Michael Bennett has been feistier this summer than in any other, and it has made plenty of people think he is taking out his frustrations about his contract.
But it’s probably a little more sensible than that: It’s probably about him trying to make sure he gets the extension that should be coming his way next offseason — something he can’t do if he gets hurt before the season even begins.
Speaking a day after he once again was involved in a fight — this time with Bradley Sowell — Bennett said the new players have to “find that line” while competing and learn to respect teammates and not hurt them.
“It’s a new group of guys; it’s a whole new offensive line,” he said of a unit that has replaced Russell Okung, J.R. Sweezy and Alvin Bailey with Sowell, Germain Ifedi, Mark Glowinski and others.
“Before, it was guys you have played with for a long time — almost three or four years you hang with these guys.”
Bennett said he talked to Sowell — who signed from Arizona — about how to practice.
“I would never do anything like that to him,” Bennett said, “so I think after I approached him and let him know my mindset to how I play the game, how I approach the game, he understands why he shouldn’t do that kind of stuff.
“I think definitely there’s a fine line in the NFL where a guy beats a guy … but then when it goes beyond the play, dirty kind of plays at practice, I think that’s where it crosses the line.”
Then he made the closest reference to his contract that he would make.
“I don’t really treat the game like a game,” he said. “I treat it like a job in the sense of feeding my family. So, if I feel like somebody’s doing something to injure, I feel like he’s taking food out of my daughter’s mouth or my wife’s. So I take that to heart.
“That drives me insane, especially if we’re on the same team. It’s different if we’re on a different team; but, if we’re on the same team, I feel like we should respect each other where we aren’t trying to hurt each other. I think everybody’s a valuable part of the team and everybody should be treated valuably on the team at the end of the day.”
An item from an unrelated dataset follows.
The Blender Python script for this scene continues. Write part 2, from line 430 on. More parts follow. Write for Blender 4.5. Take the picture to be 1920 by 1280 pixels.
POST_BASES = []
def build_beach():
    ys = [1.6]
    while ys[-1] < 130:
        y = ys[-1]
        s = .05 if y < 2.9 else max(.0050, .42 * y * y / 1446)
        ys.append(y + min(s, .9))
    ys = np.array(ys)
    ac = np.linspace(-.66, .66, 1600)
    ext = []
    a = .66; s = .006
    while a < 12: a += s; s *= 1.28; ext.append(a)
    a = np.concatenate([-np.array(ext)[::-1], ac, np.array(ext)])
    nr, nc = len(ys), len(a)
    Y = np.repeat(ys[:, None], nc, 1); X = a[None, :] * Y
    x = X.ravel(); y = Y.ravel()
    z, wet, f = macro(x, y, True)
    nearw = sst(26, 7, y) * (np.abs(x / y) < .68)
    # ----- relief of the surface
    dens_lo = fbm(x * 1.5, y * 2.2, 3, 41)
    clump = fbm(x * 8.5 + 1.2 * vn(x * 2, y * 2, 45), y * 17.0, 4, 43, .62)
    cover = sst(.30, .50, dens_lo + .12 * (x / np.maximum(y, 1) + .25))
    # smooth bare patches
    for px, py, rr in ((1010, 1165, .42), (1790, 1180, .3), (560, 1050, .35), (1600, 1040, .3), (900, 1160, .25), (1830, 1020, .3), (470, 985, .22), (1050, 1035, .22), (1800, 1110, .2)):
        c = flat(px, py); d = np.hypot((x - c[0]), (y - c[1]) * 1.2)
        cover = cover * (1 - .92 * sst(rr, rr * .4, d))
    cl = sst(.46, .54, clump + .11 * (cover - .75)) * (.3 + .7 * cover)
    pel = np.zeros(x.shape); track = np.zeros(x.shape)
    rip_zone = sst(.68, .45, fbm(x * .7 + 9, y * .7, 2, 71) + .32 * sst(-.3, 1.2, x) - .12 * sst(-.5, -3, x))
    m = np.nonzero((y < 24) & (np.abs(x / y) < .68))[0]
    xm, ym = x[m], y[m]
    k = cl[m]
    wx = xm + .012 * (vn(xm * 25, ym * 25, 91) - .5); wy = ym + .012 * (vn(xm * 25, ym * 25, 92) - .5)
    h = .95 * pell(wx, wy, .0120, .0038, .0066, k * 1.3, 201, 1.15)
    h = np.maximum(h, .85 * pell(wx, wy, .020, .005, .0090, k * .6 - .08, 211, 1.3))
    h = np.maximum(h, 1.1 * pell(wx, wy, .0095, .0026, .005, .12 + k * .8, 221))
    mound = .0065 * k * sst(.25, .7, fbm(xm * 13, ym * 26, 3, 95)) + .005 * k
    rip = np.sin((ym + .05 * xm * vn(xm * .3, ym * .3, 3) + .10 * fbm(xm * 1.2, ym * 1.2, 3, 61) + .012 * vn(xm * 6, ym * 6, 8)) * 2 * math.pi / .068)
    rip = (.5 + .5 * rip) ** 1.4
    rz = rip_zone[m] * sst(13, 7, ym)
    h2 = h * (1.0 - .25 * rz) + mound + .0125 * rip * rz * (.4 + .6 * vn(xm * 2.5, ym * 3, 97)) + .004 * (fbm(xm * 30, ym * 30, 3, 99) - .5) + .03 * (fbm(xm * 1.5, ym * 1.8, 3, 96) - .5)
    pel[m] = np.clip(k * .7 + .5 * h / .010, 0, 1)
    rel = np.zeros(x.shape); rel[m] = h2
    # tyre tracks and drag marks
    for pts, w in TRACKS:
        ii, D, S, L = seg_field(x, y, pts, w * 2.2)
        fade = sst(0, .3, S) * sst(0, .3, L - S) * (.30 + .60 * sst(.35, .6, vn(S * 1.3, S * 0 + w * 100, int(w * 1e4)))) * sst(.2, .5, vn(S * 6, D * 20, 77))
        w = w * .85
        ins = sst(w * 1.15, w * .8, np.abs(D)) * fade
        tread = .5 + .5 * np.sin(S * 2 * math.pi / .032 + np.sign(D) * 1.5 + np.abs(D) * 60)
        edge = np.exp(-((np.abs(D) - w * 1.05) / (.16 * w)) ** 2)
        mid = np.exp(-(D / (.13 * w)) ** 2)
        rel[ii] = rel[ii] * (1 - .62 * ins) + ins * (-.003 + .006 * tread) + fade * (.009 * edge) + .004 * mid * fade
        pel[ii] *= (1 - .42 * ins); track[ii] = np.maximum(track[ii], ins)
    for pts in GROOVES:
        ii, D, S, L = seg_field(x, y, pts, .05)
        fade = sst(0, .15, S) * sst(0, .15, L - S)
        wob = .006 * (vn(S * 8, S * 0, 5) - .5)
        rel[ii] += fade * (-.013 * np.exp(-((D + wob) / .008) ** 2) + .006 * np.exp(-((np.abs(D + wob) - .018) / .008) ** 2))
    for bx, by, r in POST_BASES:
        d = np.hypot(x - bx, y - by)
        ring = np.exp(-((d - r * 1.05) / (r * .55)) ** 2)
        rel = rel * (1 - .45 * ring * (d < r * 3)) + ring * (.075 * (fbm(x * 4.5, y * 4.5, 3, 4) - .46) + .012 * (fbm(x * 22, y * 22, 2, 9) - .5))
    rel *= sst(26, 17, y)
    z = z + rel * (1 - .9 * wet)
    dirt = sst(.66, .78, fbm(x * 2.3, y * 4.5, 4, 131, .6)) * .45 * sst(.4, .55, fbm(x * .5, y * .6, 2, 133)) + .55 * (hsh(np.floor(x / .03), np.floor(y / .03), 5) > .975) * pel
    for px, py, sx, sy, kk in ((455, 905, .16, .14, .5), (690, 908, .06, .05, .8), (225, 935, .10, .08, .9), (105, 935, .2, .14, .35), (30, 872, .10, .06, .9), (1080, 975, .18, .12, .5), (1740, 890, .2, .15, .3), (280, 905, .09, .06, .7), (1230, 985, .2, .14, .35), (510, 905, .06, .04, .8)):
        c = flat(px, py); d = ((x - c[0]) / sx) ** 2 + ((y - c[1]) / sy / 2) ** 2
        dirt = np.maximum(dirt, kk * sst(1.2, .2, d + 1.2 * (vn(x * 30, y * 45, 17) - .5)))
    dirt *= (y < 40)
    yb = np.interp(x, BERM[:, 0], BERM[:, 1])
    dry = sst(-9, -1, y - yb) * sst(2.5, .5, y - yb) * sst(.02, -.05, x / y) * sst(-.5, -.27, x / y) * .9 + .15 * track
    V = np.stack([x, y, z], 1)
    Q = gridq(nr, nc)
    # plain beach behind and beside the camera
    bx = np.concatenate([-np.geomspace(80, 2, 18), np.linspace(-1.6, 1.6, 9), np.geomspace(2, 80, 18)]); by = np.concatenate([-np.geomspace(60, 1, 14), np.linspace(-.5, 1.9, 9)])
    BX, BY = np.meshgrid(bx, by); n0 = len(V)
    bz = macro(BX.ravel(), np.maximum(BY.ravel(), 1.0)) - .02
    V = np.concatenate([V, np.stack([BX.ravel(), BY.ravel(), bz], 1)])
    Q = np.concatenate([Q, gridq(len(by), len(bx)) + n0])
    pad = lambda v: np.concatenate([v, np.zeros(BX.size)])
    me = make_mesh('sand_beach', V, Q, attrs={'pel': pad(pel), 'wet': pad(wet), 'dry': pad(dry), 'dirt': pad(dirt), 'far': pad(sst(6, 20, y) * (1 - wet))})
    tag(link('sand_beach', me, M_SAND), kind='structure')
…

Bennett said the players control what happens to each other. “I think there’s a code where we have to find that line and — when it becomes more about the other person’s safety than it is about the game — I think that’s where it goes to about the person’s family. I think that’s the fine line in the NFL, where you have to draw the line where we aren’t trying to injure each other but we are trying to win the games. At the end of the day, you always have to find that line.”
Bennett wants to find that dotted line after this season, and that’s why he is getting so frustrated with some of the overzealous new guys.